Nevertheless, there is something even worse than the international and economic decline of the West that Central Europe has witnessed and participated in: the crisis of legitimacy. Jacques Rupnik believes that Bratislava, Budapest, Prague, and Warsaw were “imitating a model which was already showing signs of fatigue, even crisis… a steady decline of voter participation, the huge gap between citizens and political elites, low trust in parliamentary and state institutions, [and a] rise of populist and nationalist challenges to liberal democracy,” as he writes in his forthcoming book, coauthored by C. Lequesne, 1989: Europe and the World Transformed.

The way out. Or in?

It is difficult to interpret post-2010 Central Europe as a linear sequence of interconnected events. But since 2010, the major developments in the four countries’ domestic political scene and in their external relations have been determined by the triple crisis of Havel’s vision: politics, economics, and international relations. It is also highly questionable whether the new decade has brought any sustainable solutions. But before it can invent a new model, Central Europe has to rediscover its identity.

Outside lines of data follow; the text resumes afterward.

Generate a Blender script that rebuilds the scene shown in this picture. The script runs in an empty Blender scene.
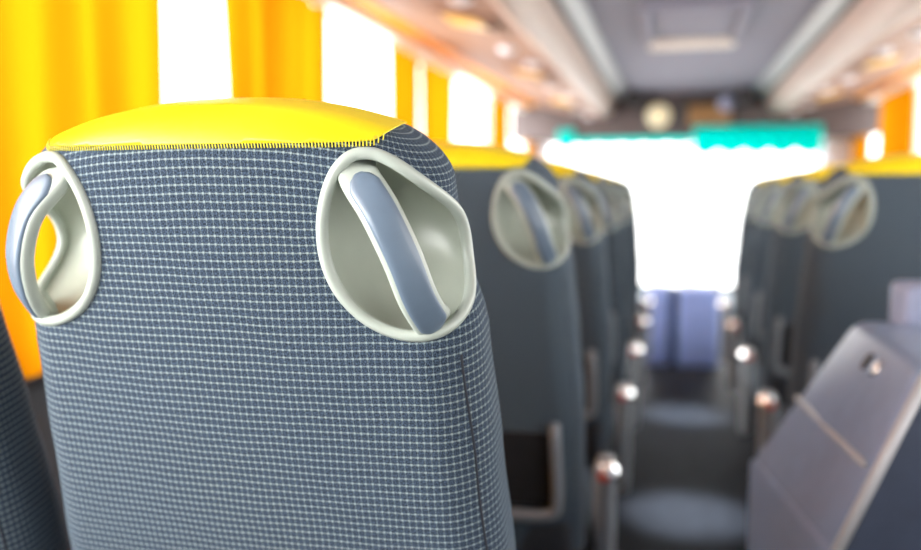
import bpy, bmesh, math, random
from mathutils import Vector, Matrix
from mathutils.bvhtree import BVHTree
random.seed(7)
C = bpy.context.scene.collection
SC = bpy.context.scene
PI = math.pi
EYE = 1.15            # camera height over the coach floor

# ------------------------------------------------------------------ materials
def mat(name, col, rough=0.5, metal=0.0, spec=0.5, sheen=0.0, noise=0.0, nscale=30, bump=0.0):
    m = bpy.data.materials.new(name); m.use_nodes = True
    nt = m.node_tree; b = nt.nodes['Principled BSDF']
    b.inputs['Base Color'].default_value = (*col, 1)
    b.inputs['Roughness'].default_value = rough
    b.inputs['Metallic'].default_value = metal
    b.inputs['Specular IOR Level'].default_value = spec
    if sheen:
        b.inputs['Sheen Weight'].default_value = sheen
        b.inputs['Sheen Roughness'].default_value = 0.4
    if noise or bump:
        tc = nt.nodes.new('ShaderNodeTexCoord')
        nz = nt.nodes.new('ShaderNodeTexNoise'); nz.inputs['Scale'].default_value = nscale
        nz.inputs['Detail'].default_value = 4
        nt.links.new(tc.outputs['Object'], nz.inputs['Vector'])
        if noise:
            rp = nt.nodes.new('ShaderNodeValToRGB')
            rp.color_ramp.elements[0].position = 0.3; rp.color_ramp.elements[1].position = 0.7
            rp.color_ramp.elements[0].color = (*[c*(1-noise) for c in col], 1)
            rp.color_ramp.elements[1].color = (*[min(1, c*(1+noise)) for c in col], 1)
            nt.links.new(nz.outputs['Fac'], rp.inputs['Fac'])
            nt.links.new(rp.outputs['Color'], b.inputs['Base Color'])
        if bump:
            bp = nt.nodes.new('ShaderNodeBump'); bp.inputs['Strength'].default_value = bump
            bp.inputs['Distance'].default_value = 0.002
            nt.links.new(nz.outputs['Fac'], bp.inputs['Height'])
            nt.links.new(bp.outputs['Normal'], b.inputs['Normal'])
    return m

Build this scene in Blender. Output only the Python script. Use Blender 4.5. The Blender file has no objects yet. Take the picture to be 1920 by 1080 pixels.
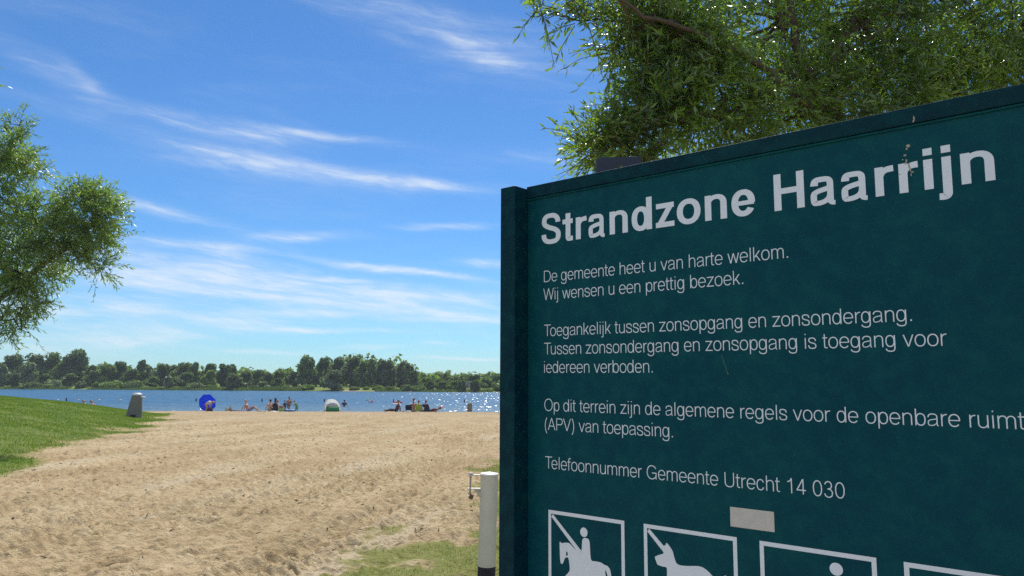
import bpy, bmesh, math, random
import numpy as np
from mathutils import Vector, Matrix
from mathutils.geometry import tessellate_polygon
random.seed(7)
RNG = np.random.default_rng(11)
SC = bpy.context.scene
COL = SC.collection
R = math.radians

# ------------------------------------------------------------------ camera
F, CX, CY = 1410.0, 960.0, 540.0
PITCH, ROLL, EYE = R(6.8), R(0.2), 1.65
_up = np.array([math.cos(PITCH) * math.sin(ROLL), -math.cos(PITCH) * math.cos(ROLL), math.sin(PITCH)])
_fw = np.array([0, 0, 1.0]) - _up * _up[2]
_fw /= np.linalg.norm(_fw)
_rt = np.cross(_fw, _up)
if _rt[0] < 0:
    _rt = -_rt
C2W = np.stack([_rt, _fw, _up])               # camera axes (x right, y down, z ahead) -> world
cam_d = bpy.data.cameras.new('camera')
cam = bpy.data.objects.new('camera', cam_d)
COL.objects.link(cam)
cam_d.sensor_width = 36.0
cam_d.lens = F / 1920.0 * 36.0
cam_d.clip_start = 0.05
cam_d.clip_end = 6000
cam.matrix_world = Matrix(((C2W[0, 0], -C2W[0, 1], -C2W[0, 2], 0), (C2W[1, 0], -C2W[1, 1], -C2W[1, 2], 0),
                           (C2W[2, 0], -C2W[2, 1], -C2W[2, 2], EYE), (0, 0, 0, 1)))
SC.camera = cam


def ray(px, py):
    return C2W @ np.array([(px - CX) / F, (py - CY) / F, 1.0])


def at(px, py, Y):
    d = ray(px, py)
    d = d * (Y / d[1])
    return Vector((d[0], d[1], d[2] + EYE))


# ------------------------------------------------------------------ light, sky, exposure
SUN_EL, SUN_AZ = R(54), R(4)
sd = Vector((math.sin(SUN_AZ) * math.cos(SUN_EL), math.cos(SUN_AZ) * math.cos(SUN_EL), math.sin(SUN_EL)))
ld = bpy.data.lights.new('sun', 'SUN')
ld.energy = 4.8
ld.angle = R(0.5)
ld.color = (1.0, 0.95, 0.86)
lo = bpy.data.objects.new('sun', ld)
COL.objects.link(lo)
lo.rotation_euler = (-sd).to_track_quat('-Z', 'Y').to_euler()
SC.view_settings.view_transform = 'Standard'
SC.view_settings.look = 'None'
SC.view_settings.exposure = 0.25
SC.view_settings.gamma = 1.0
SC.cycles.use_denoising = False
SC.cycles.max_bounces = 8
SC.cycles.transparent_max_bounces = 12
SC.cycles.sample_clamp_indirect = 2.5
SC.cycles.transmission_bounces = 3
SC.cycles.diffuse_bounces = 4


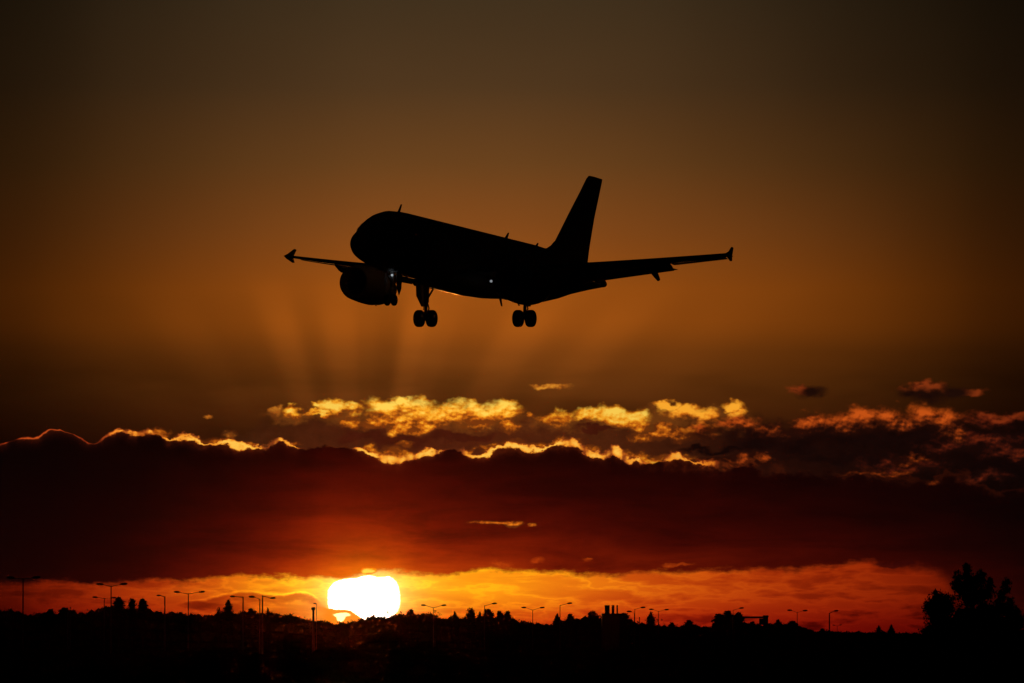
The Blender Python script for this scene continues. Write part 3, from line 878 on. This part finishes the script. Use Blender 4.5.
# ---------------------------------------------------------------- the airliner
# body frame: +x aft, +y to starboard, +z up, origin on the fuselage axis 17.7 m behind the nose
M_PAINT = material('white aircraft paint', (.62, .63, .64), .50, noise_amt=.05, scale=.6, coat=.02)
M_GREY = material('grey wing paint', (.34, .35, .36), .36, noise_amt=.08, scale=.8)
M_METAL = material('bare polished metal', (.55, .55, .56), .25, metal=.9, noise_amt=.08, scale=2)
M_DARKM = material('dark hot metal', (.09, .085, .08), .45, metal=.7)
M_TYRE = material('tyre rubber', (.02, .02, .02), .8, noise_amt=.2, scale=6, bump=.1)
M_STRUT = material('landing gear steel', (.40, .41, .42), .4, metal=.3)
M_GLASS = material('cockpit glass', (.02, .022, .025), .08, noise_amt=.1)
M_LAMP = emitter('nose gear lamp', (.80, .92, 1.0), .42)
M_LAMP2 = emitter('wing root lamp', (.85, .92, 1.0), .26)
M_LAMP3 = emitter('dim tip lamp', (1.0, .95, .85), .12)
X0 = 17.7


def interp(tab, x):
    if x <= tab[0][0]: return tab[0][1:]
    for a, b in zip(tab, tab[1:]):
        if x <= b[0]:
            t = (x - a[0]) / (b[0] - a[0]); t2 = t
            return tuple(p + (q - p) * t2 for p, q in zip(a[1:], b[1:]))
    return tab[-1][1:]


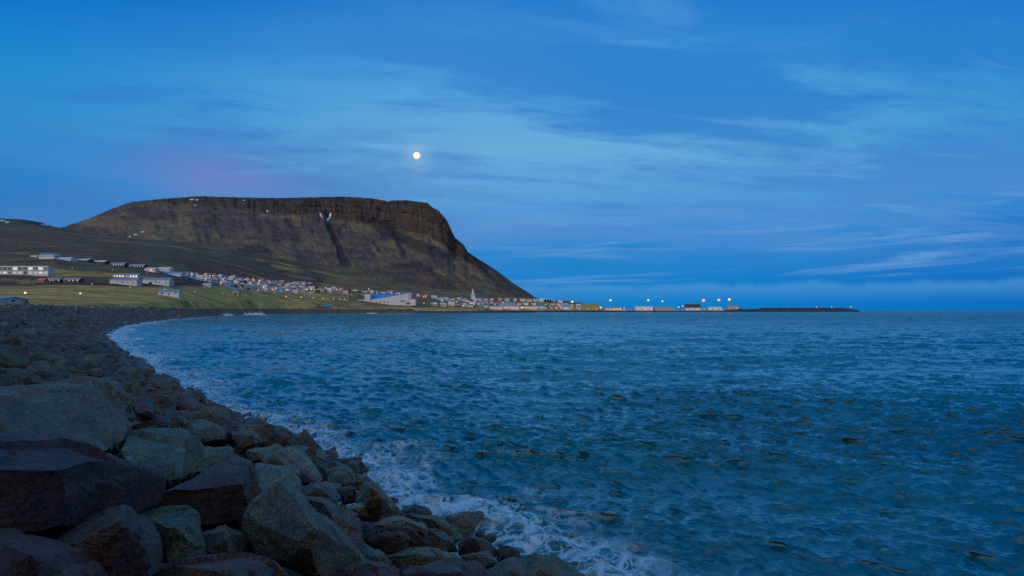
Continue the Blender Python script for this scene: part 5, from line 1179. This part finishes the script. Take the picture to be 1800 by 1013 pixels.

Even for the price of a turbulent transition, which is indeed the case for Hungary, the elections resulting in a majority for a populist-nationalist party with anti-liberal tendencies were, according to Antonela Capelle-Pogacean, actually an answer to a valid question: “How to quit post-Communism, which has turned out to be a failure?”

The Czech Republic and Hungary did not necessarily resort to outright nationalism, but rather reconsidered their relationship with the European project. While the Czechs reiterated their skepticism towards Europe by taking the sides with isolated Britain and rejecting the 2012 Treaty on Stability, Coordination and Governance, Slovaks virtually invented their own version. Even though they signed the fiscal treaty, their 2010 refusal to participate in the first rescue package for Greece represents the first major break with the consensus established in Brussels.

Poland is the only country in the Visegrad Group that was not hit seriously by the economic crisis (due to strong domestic demand) and that sees its way out in moving closer in. In a remarkable speech in Berlin in November 2011, Polish Foreign Minister Radek Sikorski added a new dimension to Warsaw’s EU policy and offered an example to the other capitals: “I demand of Germany that, for your sake and for ours, you help (the Eurozone) survive and prosper. I will probably be the first Polish foreign minister in history to say so, but here it is: I fear German power less than I am beginning to fear German inactivity.”

Havel’s vision that emphasized following the Western model has been fulfilled and has now become exhausted. Central Europe, which has its own identity built on its own experience, now needs a new dream. Sikorski produced the frame, now it is time to paint the picture. The current decade will show if the Visegrad Four can offer its citizens anything more than (economic) nationalism.